In the listing below, pick out lines with "that".

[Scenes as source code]
[start]

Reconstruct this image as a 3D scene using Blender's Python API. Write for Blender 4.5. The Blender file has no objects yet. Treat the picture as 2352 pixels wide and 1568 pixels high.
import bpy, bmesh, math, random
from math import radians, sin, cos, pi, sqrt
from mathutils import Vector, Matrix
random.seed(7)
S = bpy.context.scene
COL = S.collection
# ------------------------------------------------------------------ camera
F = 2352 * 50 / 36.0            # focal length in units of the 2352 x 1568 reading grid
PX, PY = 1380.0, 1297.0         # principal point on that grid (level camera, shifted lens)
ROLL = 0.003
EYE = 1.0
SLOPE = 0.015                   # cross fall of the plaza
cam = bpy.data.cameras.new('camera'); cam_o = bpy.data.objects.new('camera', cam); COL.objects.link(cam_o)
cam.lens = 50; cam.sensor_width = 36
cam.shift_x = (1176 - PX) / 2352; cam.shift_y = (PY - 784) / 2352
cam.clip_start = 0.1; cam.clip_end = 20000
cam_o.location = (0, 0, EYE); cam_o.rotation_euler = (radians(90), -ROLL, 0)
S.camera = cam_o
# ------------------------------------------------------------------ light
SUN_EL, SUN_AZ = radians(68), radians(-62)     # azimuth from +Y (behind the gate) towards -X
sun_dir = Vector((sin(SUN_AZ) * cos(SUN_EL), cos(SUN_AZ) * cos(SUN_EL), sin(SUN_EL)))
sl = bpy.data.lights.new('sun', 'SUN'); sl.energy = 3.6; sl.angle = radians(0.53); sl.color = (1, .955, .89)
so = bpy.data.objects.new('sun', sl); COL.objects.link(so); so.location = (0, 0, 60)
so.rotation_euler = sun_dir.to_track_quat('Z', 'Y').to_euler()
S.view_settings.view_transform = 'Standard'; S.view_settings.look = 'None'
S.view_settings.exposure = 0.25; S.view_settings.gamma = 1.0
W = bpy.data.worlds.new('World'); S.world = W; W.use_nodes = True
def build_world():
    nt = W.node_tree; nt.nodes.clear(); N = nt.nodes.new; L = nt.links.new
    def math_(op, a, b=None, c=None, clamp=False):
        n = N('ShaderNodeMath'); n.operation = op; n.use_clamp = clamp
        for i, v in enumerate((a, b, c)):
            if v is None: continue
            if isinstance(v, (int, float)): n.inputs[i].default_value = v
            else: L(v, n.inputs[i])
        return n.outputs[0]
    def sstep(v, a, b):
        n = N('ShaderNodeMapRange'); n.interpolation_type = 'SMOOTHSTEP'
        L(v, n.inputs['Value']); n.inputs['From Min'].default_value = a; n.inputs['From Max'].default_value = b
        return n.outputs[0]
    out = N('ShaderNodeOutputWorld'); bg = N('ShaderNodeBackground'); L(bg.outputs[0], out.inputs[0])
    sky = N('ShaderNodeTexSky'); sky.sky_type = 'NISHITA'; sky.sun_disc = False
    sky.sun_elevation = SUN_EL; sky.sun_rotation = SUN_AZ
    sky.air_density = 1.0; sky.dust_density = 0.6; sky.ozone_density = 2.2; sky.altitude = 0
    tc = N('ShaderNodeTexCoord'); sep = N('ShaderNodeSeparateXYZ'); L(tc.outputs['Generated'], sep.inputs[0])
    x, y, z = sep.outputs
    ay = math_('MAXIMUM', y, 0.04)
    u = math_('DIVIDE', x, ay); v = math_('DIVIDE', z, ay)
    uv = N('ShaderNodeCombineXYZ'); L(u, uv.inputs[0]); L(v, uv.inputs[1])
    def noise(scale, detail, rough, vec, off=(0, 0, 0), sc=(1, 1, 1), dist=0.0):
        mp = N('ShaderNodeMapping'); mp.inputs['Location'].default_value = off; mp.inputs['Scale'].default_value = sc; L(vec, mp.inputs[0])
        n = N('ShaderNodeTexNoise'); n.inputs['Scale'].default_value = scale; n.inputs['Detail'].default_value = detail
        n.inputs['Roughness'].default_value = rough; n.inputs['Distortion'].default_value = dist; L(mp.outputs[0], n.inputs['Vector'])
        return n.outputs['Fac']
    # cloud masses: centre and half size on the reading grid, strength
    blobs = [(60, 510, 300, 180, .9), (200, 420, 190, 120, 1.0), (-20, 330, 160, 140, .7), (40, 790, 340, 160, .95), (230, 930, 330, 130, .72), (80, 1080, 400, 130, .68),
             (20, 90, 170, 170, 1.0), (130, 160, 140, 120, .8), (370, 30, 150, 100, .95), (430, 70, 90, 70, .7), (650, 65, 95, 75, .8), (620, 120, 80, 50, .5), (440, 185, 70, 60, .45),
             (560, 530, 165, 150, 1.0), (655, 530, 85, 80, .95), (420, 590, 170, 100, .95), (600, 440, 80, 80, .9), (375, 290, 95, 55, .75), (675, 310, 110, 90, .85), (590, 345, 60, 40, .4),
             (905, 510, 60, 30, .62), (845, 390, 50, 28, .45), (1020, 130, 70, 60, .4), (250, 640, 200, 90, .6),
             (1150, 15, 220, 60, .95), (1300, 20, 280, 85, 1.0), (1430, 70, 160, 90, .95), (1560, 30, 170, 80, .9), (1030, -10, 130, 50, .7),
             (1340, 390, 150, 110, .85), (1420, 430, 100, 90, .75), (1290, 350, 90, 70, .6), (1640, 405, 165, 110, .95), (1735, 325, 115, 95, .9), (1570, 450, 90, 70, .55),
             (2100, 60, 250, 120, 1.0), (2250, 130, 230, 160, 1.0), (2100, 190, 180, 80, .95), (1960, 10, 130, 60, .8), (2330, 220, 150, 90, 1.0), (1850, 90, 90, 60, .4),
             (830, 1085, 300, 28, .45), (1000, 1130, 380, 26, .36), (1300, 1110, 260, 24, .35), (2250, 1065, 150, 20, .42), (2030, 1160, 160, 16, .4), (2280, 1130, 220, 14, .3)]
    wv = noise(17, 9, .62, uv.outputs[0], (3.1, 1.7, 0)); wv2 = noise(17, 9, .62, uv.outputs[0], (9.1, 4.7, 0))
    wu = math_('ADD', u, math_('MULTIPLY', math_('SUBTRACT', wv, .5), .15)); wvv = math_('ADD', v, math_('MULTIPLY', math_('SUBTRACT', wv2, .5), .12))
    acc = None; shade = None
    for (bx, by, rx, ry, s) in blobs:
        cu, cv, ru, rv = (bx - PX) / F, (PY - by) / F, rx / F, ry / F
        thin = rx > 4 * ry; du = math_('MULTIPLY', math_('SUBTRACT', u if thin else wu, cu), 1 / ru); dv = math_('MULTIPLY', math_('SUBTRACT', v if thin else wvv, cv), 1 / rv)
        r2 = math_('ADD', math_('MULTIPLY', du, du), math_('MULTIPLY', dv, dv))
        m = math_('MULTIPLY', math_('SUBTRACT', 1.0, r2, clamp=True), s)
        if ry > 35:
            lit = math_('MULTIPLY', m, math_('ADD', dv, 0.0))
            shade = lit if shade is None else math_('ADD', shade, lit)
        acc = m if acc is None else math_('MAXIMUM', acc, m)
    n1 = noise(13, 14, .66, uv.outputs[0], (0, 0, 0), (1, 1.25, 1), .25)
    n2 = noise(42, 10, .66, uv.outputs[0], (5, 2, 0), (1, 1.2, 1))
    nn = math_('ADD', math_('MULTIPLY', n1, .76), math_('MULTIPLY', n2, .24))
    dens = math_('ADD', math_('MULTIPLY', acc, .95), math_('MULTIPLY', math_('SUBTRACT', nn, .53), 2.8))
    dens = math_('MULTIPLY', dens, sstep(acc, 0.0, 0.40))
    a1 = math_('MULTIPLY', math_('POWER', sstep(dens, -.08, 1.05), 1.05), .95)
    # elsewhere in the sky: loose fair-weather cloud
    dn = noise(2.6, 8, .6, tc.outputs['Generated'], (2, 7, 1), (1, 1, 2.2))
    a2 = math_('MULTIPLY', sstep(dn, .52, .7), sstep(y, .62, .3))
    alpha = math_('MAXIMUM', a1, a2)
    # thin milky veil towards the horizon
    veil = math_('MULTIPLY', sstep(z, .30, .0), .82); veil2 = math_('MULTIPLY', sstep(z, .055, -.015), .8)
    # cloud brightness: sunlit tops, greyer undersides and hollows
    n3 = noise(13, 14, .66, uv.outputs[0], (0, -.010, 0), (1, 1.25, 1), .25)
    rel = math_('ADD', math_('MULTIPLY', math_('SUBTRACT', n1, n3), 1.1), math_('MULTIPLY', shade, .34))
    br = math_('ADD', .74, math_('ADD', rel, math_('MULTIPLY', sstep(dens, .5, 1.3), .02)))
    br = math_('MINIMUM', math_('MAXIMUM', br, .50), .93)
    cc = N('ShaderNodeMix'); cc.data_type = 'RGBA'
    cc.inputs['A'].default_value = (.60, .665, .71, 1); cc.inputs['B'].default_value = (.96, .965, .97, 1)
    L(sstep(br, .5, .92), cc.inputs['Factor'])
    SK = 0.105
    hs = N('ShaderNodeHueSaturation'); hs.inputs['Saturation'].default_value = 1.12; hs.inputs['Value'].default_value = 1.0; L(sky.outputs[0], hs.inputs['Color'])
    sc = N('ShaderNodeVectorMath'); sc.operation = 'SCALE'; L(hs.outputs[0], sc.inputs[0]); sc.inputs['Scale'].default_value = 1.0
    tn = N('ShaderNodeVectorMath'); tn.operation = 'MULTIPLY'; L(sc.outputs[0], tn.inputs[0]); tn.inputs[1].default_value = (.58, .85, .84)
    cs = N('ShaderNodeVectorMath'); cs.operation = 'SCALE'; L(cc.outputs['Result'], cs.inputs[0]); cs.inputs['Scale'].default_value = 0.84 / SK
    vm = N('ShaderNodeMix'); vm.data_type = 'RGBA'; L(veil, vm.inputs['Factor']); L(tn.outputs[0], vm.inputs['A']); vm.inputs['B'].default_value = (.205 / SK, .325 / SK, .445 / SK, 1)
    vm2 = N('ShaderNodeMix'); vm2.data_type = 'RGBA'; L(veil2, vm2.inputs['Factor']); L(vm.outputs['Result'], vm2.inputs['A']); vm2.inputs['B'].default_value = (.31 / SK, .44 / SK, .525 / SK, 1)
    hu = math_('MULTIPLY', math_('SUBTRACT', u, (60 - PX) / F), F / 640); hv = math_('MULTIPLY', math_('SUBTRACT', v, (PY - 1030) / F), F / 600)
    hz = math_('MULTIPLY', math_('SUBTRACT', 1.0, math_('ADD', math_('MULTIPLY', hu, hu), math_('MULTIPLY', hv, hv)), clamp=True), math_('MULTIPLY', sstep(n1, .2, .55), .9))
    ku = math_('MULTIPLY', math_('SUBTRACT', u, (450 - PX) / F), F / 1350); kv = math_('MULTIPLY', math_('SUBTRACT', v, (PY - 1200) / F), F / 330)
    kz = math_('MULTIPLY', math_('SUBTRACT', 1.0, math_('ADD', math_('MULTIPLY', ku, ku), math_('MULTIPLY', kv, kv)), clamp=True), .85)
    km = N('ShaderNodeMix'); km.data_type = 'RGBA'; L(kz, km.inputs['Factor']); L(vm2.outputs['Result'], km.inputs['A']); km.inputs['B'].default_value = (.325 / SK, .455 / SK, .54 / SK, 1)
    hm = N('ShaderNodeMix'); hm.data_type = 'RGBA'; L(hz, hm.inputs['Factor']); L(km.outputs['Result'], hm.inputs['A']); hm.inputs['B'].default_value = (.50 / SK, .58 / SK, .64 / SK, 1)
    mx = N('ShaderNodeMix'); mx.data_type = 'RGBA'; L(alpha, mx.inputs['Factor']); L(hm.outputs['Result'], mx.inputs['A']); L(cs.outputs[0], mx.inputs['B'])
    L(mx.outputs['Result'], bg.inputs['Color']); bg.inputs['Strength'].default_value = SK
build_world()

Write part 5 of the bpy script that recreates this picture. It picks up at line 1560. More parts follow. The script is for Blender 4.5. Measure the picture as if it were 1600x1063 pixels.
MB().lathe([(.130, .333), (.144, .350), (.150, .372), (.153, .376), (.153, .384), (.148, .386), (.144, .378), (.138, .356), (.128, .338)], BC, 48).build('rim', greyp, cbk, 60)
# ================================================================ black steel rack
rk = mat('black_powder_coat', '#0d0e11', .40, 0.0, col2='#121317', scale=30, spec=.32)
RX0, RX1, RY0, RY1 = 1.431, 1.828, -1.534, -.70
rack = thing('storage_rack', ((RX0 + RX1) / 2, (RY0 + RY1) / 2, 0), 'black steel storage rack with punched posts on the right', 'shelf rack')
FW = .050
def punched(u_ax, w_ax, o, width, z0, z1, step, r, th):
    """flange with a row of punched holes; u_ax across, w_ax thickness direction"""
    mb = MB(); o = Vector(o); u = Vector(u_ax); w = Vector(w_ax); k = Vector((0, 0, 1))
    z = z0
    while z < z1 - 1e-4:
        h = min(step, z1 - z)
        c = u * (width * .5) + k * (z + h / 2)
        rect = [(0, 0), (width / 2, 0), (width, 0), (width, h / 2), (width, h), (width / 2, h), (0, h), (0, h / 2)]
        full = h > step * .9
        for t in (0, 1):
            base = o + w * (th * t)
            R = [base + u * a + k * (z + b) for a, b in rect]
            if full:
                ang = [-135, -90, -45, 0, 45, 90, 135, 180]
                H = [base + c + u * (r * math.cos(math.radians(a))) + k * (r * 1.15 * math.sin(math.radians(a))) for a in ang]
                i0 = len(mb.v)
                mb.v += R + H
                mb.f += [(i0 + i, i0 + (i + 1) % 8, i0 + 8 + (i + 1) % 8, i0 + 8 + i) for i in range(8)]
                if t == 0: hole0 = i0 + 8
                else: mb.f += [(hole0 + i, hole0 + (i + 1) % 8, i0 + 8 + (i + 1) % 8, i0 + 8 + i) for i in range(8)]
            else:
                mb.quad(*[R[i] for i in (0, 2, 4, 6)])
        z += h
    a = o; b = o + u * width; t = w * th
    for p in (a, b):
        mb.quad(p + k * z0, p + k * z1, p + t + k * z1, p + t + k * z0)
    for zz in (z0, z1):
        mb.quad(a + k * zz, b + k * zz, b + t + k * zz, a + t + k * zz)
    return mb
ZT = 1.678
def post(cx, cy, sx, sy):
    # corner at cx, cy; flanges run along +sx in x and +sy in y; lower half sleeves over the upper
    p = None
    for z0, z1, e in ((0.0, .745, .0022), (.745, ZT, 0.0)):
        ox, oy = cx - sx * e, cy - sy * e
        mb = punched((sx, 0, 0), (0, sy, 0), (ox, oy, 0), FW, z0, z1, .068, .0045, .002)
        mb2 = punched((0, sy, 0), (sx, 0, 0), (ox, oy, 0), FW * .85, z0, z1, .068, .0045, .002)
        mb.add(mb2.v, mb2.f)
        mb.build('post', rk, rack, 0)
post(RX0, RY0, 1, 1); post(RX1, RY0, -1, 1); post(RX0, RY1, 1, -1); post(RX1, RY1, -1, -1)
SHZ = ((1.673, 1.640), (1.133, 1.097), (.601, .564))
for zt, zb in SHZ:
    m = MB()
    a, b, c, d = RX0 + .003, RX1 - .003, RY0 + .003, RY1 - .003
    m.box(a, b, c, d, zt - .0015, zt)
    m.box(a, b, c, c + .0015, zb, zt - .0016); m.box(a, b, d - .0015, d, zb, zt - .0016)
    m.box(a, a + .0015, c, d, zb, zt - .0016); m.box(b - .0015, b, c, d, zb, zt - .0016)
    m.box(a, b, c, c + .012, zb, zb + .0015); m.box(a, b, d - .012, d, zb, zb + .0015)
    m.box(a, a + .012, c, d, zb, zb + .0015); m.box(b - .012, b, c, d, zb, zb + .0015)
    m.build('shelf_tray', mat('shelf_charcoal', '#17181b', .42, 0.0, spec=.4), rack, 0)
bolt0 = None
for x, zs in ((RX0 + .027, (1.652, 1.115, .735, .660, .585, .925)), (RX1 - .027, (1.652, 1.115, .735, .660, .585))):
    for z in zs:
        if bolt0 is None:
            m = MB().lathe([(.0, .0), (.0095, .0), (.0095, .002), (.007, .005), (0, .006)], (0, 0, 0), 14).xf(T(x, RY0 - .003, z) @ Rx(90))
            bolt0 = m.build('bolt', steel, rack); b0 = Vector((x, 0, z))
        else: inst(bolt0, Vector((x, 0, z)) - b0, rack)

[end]

:: Answer ::
PX, PY = 1380.0, 1297.0         # principal point on that grid (level camera, shifted lens)
Write part 5 of the bpy script that recreates this picture. It picks up at line 1560. More parts follow. The script is for Blender 4.5. Measure the picture as if it were 1600x1063 pixels.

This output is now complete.